Jolie Holland, the renowned L.A.-based singer/songwriter/multi-instrumentalist shares some of her deepest, at times uncomfortable thoughts in song on Haunted Mountain. With one harrowing autobiographical story to tell Holland uses that platform to discuss many forms of oppression from capitalism to colonialism to fascism to patriarchal control. She approaches it from a credible place, having grown up in a cult only to escape and suffer ignominy from that community to the point where she lived homeless for five years. Her friend and collaborator Buck Meek also issued his own album with the same title. The two are intricately connected as Meek is the co-writer and harmony vocalist on Holland’s “Highway 72” and she is the co-writer of five songs on his album. Beyond that though, Holland’s is mostly a trio recording where she plays rhythm guitar, piano, violin, and percussion alongside Justin Veloso (drums, percussion, synthesizers, piano, vocals) and Adam Brisbin (guitars, bass, pedal steel, percussion, synthesizers, vocals).
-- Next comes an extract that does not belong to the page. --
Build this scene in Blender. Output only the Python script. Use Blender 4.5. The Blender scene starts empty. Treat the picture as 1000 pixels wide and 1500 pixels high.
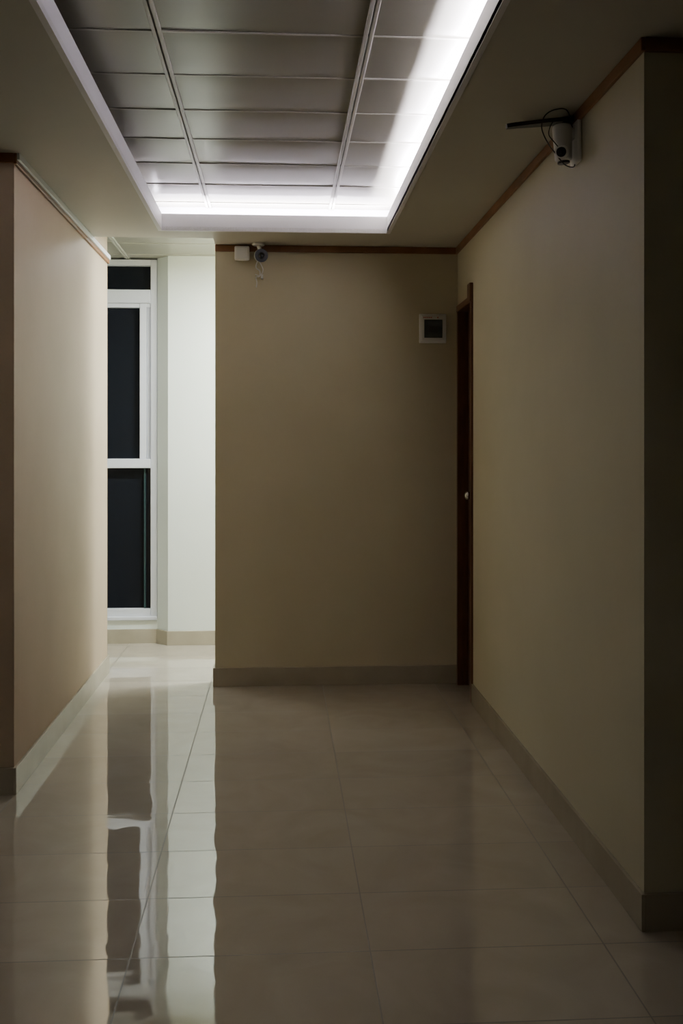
import bpy, bmesh, math, random
from mathutils import Vector, Matrix
random.seed(7)
S = bpy.context.scene
COL = S.collection

# ---------------- materials ----------------
def mat(name, base, rough=0.5, metal=0.0, spec=0.5, emit=None, es=0.0):
    m = bpy.data.materials.new(name); m.use_nodes = True
    b = m.node_tree.nodes['Principled BSDF']
    b.inputs['Base Color'].default_value = (*base, 1)
    b.inputs['Roughness'].default_value = rough
    b.inputs['Metallic'].default_value = metal
    b.inputs['Specular IOR Level'].default_value = spec
    if emit:
        b.inputs['Emission Color'].default_value = (*emit, 1)
        b.inputs['Emission Strength'].default_value = es
    return m

def noisy(name, c1, c2, scale, rough=0.6, bump=0.05, bscale=60, spec=0.4, detail=6, stretch=(1,1,1), bdist=0.002):
    m = mat(name, c1, rough, 0, spec)
    nt = m.node_tree; N = nt.nodes; L = nt.links; b = N['Principled BSDF']
    tc = N.new('ShaderNodeTexCoord'); mp = N.new('ShaderNodeMapping'); mp.inputs['Scale'].default_value = stretch
    L.new(tc.outputs['Object'], mp.inputs['Vector'])
    n = N.new('ShaderNodeTexNoise'); n.inputs['Scale'].default_value = scale; n.inputs['Detail'].default_value = detail
    L.new(mp.outputs[0], n.inputs['Vector'])
    r = N.new('ShaderNodeValToRGB'); r.color_ramp.elements[0].position = 0.35; r.color_ramp.elements[1].position = 0.65
    r.color_ramp.elements[0].color = (*c1, 1); r.color_ramp.elements[1].color = (*c2, 1)
    L.new(n.outputs['Fac'], r.inputs['Fac']); L.new(r.outputs['Color'], b.inputs['Base Color'])
    n2 = N.new('ShaderNodeTexNoise'); n2.inputs['Scale'].default_value = bscale; n2.inputs['Detail'].default_value = 3
    L.new(mp.outputs[0], n2.inputs['Vector'])
    bp = N.new('ShaderNodeBump'); bp.inputs['Strength'].default_value = bump; bp.inputs['Distance'].default_value = bdist
    L.new(n2.outputs['Fac'], bp.inputs['Height']); L.new(bp.outputs['Normal'], b.inputs['Normal'])
    return m

M_wall = noisy('paint_cream', (.61,.55,.38), (.575,.515,.35), 2.2, 0.62, 0.25, 45)
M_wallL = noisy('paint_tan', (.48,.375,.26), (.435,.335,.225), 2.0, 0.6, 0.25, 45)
M_wallA = noisy('paint_white', (.76,.80,.75), (.73,.775,.72), 2.0, 0.6, 0.2, 45)
M_wallR = noisy('paint_cream_b', (.58,.545,.395), (.545,.51,.365), 1.8, 0.55, 0.3, 40)
M_soff = noisy('paint_soffit', (.54,.52,.45), (.51,.49,.42), 2.0, 0.55, 0.1, 30)
M_lip = noisy('paint_lip', (.80,.78,.80), (.76,.74,.77), 3.0, 0.5, 0.1, 30)
M_tile = noisy('ceiling_panel', (.30,.29,.24), (.275,.265,.215), 1.5, 0.30, 0.06, 3, spec=0.6, bdist=0.01)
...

Holland can be positive and hopeful too, beginning with “2000 Miles Is Nothing,” where she strums gently, singing in her smoky, intimate, almost whispery voice extolling the virtues of love. The electronics that finish the tune take on a weird, industrial Radiohead-like character on “Feet on the Ground” with Holland’s voice floating smoothly over the rhythmic racket, in admonishing tones. The second section features her trademark whistling above the din, emblematic of Holland’s willingness to experiment sonically, in this case running a drum machine through an amp into a vast barn. While taking some sonic risks is admirable, this may be taking it a little further than necessary.
“Highway 72,” the first of three singles, is the most clearly autobiographical track, imbued by Meek’s high-and-lonesome vocals. Although she sings of life on the streets, scuffling for change, and sleeping on concrete, the combination of the voices and her fiddle break, give the tune an uplifting, catchy vibe, nodding somewhat lyrically to Hank Williams’ “Lost Highway.” “Orange Blossoms” has the pollinators in flight narrating a caustic dissertation on human decline. The color of orange in the title should need no explanation. In the title track, Holland describes herself as a rounder her entire life and while most of us may not relate to homelessness and a nomadic lifestyle, we can relate to solitude, finding our sacred place, metaphorically our own haunted mountain from which we refuse to descend.
“Won’t Find Me,” co-written with Emily Clement, is a light, somewhat mysterious folk song, about a sly and quiet escape while “One of You” is uncomfortably honest as it is a harrowing autobiographical and metaphorical account of Holland being brought back to cult after having escaped, only to be treated as a “garish intruder.” Holland delivers offbeat phrasing in the slow country waltz “Me and My Dream,” namedropping Waits, Richards, Willie, and Sahm in the process. It’s another ode to love, beseeching her partner to take that ride out west and be as real as one can be. The yearning and alienation come to the fore in the closer, “For What It’s Worth,” where she uses the scavenger imagery of crows and pigeons, in a weird way reminiscent of how blues singers often used the line “nobody here but us chickens.” She colors the ethereal sonics with the sound of her knuckles on the piano, her trademark whistling, and a chorus of cicadas.
The spare sounds, the casual pace, and the low-fi quality of Holland’s voice proffer a mostly quiet, calming vibe but lyrically Holland is in a far different, emotionally wrought place.